Google will have to find a new way to attach the modules for its modular Project Ara smartphone because the device has failed a drop test.

The admission, made via Twitter, comes a week after Google said it is delaying tests of the phone until 2016. It had been scheduled to enter limited testing in Puerto Rico this year.

The electropermanent magnets Project Ara depends on are unlike regular magnets can have their external magnetic field switched on or off. Presumably, Google was hoping to use them to hold modules of the phone in place until a user wanted to remove one to upgrade it – which is what Project Ara is all about. A failed drop test could potentially send modules flying.

The hiccup illustrates one of the challenges Google faces in engineering a workable Project Ara phone. The smartphone is designed to give users more control over the upgrade process, partly by letting them swap out components like the camera or sensors.

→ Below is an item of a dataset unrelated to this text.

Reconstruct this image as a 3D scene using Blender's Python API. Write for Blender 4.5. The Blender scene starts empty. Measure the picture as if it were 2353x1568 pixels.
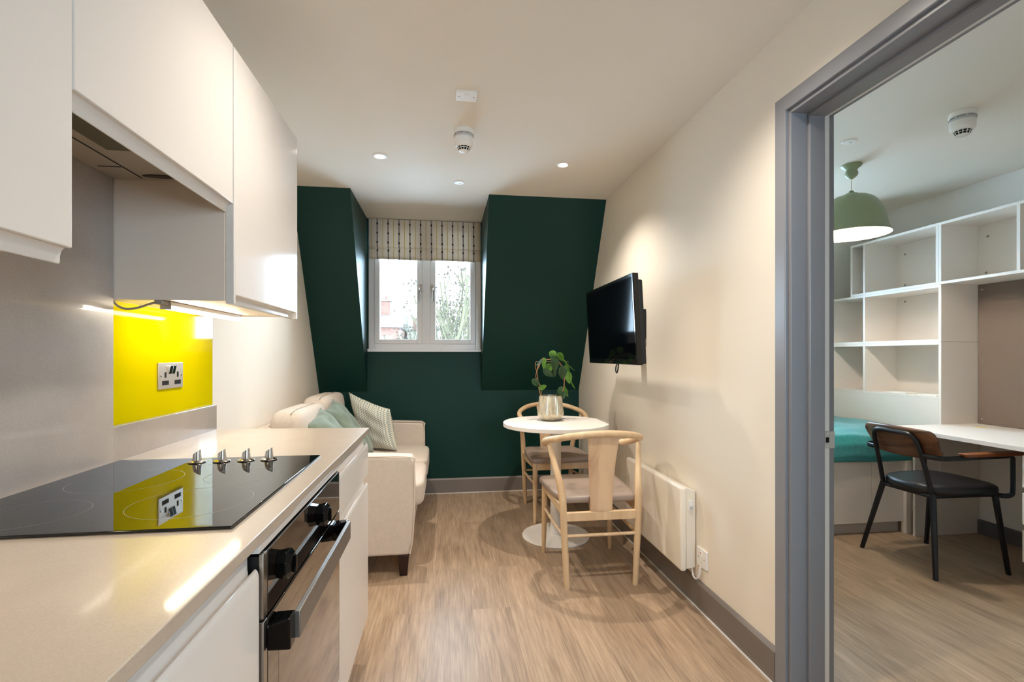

It’s a radical departure from how people buy or upgrade phones today. But it might be some time before the phone is available to consumers. Earlier this week, the team said it was delaying an initial launch of the device in the US until next year.

In a separate tweet Wednesday, the team said it was testing a new way of attaching and detaching the modules, though it didn’t say what that would be.

Apparently, one of the team’s main challenges is finding the best way to pack the core components of the phone into a small enough space to give users maximum leeway for modifying the replaceable parts.